> _Work required_
Extract, unchanged, each line of the listing below from its first line through the line that contains "tag(mb.build('bubbles', M_bubble, None, True), 'air", inclusive, and nothing else.

> _Task input_
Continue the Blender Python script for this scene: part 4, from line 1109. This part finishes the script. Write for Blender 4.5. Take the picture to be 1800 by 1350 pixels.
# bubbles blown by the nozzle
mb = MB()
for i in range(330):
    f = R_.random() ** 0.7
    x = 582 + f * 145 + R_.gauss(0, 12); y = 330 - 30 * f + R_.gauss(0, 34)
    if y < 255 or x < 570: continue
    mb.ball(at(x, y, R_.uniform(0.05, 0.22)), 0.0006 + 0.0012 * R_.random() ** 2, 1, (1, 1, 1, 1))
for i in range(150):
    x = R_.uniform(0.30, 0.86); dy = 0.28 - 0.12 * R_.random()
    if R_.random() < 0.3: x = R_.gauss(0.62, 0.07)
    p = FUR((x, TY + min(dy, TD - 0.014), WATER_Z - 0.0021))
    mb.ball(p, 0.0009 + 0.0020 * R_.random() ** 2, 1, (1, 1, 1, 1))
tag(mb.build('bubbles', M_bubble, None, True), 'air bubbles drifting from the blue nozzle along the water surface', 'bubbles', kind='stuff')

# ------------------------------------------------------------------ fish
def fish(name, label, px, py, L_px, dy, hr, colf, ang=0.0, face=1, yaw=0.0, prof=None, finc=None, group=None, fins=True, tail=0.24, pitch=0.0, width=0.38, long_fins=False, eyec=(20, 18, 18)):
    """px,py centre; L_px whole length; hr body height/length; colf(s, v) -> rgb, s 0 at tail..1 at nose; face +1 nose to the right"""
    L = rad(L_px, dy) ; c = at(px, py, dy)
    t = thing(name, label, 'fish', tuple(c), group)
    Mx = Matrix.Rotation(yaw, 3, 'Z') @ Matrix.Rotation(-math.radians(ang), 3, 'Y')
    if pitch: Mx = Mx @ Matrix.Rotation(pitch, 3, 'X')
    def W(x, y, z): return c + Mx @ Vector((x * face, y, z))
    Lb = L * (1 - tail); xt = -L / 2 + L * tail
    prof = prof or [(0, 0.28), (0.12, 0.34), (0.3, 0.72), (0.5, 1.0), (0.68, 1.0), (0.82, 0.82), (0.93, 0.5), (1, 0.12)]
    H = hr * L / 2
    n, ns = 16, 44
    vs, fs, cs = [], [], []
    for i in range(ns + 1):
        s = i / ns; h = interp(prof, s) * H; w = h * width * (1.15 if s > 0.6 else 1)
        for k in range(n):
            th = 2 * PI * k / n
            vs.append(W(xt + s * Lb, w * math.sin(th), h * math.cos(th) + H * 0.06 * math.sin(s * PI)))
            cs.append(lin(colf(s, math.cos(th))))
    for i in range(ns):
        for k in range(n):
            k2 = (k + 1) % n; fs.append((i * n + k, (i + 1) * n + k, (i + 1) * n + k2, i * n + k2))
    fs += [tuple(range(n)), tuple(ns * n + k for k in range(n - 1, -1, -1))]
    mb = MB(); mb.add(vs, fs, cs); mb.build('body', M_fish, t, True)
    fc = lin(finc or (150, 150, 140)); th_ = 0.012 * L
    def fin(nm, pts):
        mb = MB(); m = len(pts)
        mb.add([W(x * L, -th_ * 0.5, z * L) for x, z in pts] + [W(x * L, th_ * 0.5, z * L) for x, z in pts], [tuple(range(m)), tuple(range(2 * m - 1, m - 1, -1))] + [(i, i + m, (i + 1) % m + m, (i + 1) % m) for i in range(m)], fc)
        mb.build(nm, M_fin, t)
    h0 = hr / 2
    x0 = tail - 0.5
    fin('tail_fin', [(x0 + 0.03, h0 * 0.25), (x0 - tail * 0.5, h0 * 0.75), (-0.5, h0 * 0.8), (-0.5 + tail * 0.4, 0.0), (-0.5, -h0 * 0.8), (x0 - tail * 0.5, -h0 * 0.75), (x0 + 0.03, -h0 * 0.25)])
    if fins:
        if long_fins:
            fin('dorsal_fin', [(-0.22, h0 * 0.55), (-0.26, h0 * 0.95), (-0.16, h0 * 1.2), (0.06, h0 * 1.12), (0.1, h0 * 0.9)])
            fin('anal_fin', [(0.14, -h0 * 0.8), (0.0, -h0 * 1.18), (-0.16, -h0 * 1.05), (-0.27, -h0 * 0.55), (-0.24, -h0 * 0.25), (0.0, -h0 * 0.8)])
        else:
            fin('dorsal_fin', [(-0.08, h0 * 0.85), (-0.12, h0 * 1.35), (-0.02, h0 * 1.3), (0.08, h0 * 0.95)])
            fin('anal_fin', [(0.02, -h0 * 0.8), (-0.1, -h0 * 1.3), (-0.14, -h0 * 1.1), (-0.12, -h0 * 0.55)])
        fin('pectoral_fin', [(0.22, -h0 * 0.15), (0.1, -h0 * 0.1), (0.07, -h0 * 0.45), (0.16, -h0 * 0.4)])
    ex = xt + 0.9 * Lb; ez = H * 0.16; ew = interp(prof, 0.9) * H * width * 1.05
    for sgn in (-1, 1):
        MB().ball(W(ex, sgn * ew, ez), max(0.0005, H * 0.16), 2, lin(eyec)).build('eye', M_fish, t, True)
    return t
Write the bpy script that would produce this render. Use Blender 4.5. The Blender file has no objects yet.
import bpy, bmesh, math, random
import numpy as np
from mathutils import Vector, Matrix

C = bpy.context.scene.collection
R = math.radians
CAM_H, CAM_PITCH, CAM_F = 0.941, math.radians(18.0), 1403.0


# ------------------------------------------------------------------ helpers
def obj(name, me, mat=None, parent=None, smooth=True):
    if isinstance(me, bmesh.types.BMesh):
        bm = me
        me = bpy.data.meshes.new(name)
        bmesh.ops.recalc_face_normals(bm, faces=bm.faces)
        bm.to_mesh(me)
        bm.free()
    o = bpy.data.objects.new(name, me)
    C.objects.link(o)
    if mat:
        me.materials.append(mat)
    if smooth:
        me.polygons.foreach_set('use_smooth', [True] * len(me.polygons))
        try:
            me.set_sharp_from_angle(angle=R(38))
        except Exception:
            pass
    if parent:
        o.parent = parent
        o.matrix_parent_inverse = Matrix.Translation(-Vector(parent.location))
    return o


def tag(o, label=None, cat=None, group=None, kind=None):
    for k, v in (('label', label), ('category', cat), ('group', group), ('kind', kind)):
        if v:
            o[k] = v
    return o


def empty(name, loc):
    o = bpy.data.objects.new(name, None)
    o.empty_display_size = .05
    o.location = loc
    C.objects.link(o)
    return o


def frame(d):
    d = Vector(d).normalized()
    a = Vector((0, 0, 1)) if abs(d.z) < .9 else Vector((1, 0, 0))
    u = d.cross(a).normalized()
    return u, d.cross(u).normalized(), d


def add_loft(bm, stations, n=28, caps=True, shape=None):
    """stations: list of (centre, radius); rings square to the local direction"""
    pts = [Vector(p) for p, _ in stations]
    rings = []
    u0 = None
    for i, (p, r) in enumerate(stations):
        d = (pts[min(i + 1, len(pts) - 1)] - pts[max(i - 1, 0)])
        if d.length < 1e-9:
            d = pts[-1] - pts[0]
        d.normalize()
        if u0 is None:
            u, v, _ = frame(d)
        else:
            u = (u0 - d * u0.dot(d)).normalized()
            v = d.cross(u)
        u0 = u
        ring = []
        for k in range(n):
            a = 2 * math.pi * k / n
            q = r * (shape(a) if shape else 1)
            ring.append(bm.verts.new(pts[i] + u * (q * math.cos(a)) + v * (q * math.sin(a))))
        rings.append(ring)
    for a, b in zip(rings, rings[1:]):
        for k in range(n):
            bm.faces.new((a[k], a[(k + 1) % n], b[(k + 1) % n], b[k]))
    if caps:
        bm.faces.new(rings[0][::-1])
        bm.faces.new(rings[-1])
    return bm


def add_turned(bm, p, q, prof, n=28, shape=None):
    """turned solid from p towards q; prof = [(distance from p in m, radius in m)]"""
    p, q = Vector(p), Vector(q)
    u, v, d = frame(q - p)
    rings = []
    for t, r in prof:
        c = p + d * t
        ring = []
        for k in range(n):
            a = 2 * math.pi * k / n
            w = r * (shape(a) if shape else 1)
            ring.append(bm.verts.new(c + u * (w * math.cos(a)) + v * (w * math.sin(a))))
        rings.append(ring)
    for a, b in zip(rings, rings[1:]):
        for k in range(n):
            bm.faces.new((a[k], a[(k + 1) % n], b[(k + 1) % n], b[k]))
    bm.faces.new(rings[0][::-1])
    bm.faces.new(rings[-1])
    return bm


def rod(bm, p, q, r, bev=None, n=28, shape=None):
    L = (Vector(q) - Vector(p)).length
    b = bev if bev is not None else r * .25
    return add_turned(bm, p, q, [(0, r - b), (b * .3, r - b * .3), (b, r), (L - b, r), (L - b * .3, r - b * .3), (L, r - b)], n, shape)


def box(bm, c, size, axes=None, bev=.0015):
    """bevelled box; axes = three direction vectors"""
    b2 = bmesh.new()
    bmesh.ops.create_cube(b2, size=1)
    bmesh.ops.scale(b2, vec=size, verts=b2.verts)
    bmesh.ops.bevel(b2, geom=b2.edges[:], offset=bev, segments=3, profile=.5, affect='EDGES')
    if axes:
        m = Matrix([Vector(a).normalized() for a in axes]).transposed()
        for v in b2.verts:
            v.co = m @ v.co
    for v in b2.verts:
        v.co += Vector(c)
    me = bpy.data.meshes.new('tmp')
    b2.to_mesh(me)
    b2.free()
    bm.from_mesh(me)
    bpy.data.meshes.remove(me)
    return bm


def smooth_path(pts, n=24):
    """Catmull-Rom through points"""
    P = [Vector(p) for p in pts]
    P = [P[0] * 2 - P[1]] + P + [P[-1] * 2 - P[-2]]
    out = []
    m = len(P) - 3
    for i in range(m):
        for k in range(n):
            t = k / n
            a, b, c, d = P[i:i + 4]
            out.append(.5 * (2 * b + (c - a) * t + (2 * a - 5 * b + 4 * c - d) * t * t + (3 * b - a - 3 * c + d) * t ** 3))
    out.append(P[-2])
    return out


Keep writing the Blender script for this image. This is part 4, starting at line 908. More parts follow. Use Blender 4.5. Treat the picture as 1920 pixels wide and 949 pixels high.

> _Result_
Continue the Blender Python script for this scene: part 4, from line 1109. This part finishes the script. Write for Blender 4.5. Take the picture to be 1800 by 1350 pixels.
# bubbles blown by the nozzle
mb = MB()
for i in range(330):
    f = R_.random() ** 0.7
    x = 582 + f * 145 + R_.gauss(0, 12); y = 330 - 30 * f + R_.gauss(0, 34)
    if y < 255 or x < 570: continue
    mb.ball(at(x, y, R_.uniform(0.05, 0.22)), 0.0006 + 0.0012 * R_.random() ** 2, 1, (1, 1, 1, 1))
for i in range(150):
    x = R_.uniform(0.30, 0.86); dy = 0.28 - 0.12 * R_.random()
    if R_.random() < 0.3: x = R_.gauss(0.62, 0.07)
    p = FUR((x, TY + min(dy, TD - 0.014), WATER_Z - 0.0021))
    mb.ball(p, 0.0009 + 0.0020 * R_.random() ** 2, 1, (1, 1, 1, 1))
tag(mb.build('bubbles', M_bubble, None, True), 'air bubbles drifting from the blue nozzle along the water surface', 'bubbles', kind='stuff')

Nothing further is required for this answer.